What you have to do => Copy out all the data, word for word.
* START *
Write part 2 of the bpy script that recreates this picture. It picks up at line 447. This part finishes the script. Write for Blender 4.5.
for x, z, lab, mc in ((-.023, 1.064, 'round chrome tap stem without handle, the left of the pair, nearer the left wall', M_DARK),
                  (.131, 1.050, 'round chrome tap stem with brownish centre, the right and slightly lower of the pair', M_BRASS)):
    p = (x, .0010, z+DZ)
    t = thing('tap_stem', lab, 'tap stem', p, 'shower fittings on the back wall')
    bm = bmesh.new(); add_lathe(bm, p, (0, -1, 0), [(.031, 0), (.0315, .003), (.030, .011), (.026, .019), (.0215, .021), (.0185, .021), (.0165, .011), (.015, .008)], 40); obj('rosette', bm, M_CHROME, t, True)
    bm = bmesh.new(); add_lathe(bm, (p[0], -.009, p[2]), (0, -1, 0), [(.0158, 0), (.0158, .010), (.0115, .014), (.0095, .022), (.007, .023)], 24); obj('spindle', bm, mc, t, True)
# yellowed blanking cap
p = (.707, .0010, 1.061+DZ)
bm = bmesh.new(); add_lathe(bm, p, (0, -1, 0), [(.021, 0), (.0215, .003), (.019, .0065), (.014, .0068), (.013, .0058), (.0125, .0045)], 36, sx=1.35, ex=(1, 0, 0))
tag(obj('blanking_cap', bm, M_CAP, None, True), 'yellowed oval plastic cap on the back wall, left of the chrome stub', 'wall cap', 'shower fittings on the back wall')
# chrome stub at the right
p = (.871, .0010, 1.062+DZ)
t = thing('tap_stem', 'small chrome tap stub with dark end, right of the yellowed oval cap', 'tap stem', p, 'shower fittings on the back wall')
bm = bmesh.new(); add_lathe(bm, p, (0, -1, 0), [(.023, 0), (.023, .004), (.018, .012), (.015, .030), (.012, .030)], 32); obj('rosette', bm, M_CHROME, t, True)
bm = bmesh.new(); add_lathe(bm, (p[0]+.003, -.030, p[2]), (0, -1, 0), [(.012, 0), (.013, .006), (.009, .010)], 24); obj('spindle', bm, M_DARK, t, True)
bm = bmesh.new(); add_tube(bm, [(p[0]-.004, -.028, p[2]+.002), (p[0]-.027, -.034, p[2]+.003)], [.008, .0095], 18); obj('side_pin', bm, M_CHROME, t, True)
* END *
Output for this task =>
Write part 2 of the bpy script that recreates this picture. It picks up at line 447. This part finishes the script. Write for Blender 4.5.
for x, z, lab, mc in ((-.023, 1.064, 'round chrome tap stem without handle, the left of the pair, nearer the left wall', M_DARK),
                  (.131, 1.050, 'round chrome tap stem with brownish centre, the right and slightly lower of the pair', M_BRASS)):
    p = (x, .0010, z+DZ)
    t = thing('tap_stem', lab, 'tap stem', p, 'shower fittings on the back wall')
    bm = bmesh.new(); add_lathe(bm, p, (0, -1, 0), [(.031, 0), (.0315, .003), (.030, .011), (.026, .019), (.0215, .021), (.0185, .021), (.0165, .011), (.015, .008)], 40); obj('rosette', bm, M_CHROME, t, True)
    bm = bmesh.new(); add_lathe(bm, (p[0], -.009, p[2]), (0, -1, 0), [(.0158, 0), (.0158, .010), (.0115, .014), (.0095, .022), (.007, .023)], 24); obj('spindle', bm, mc, t, True)
# yellowed blanking cap
p = (.707, .0010, 1.061+DZ)
bm = bmesh.new(); add_lathe(bm, p, (0, -1, 0), [(.021, 0), (.0215, .003), (.019, .0065), (.014, .0068), (.013, .0058), (.0125, .0045)], 36, sx=1.35, ex=(1, 0, 0))
tag(obj('blanking_cap', bm, M_CAP, None, True), 'yellowed oval plastic cap on the back wall, left of the chrome stub', 'wall cap', 'shower fittings on the back wall')
# chrome stub at the right
p = (.871, .0010, 1.062+DZ)
t = thing('tap_stem', 'small chrome tap stub with dark end, right of the yellowed oval cap', 'tap stem', p, 'shower fittings on the back wall')
bm = bmesh.new(); add_lathe(bm, p, (0, -1, 0), [(.023, 0), (.023, .004), (.018, .012), (.015, .030), (.012, .030)], 32); obj('rosette', bm, M_CHROME, t, True)
bm = bmesh.new(); add_lathe(bm, (p[0]+.003, -.030, p[2]), (0, -1, 0), [(.012, 0), (.013, .006), (.009, .010)], 24); obj('spindle', bm, M_DARK, t, True)
bm = bmesh.new(); add_tube(bm, [(p[0]-.004, -.028, p[2]+.002), (p[0]-.027, -.034, p[2]+.003)], [.008, .0095], 18); obj('side_pin', bm, M_CHROME, t, True)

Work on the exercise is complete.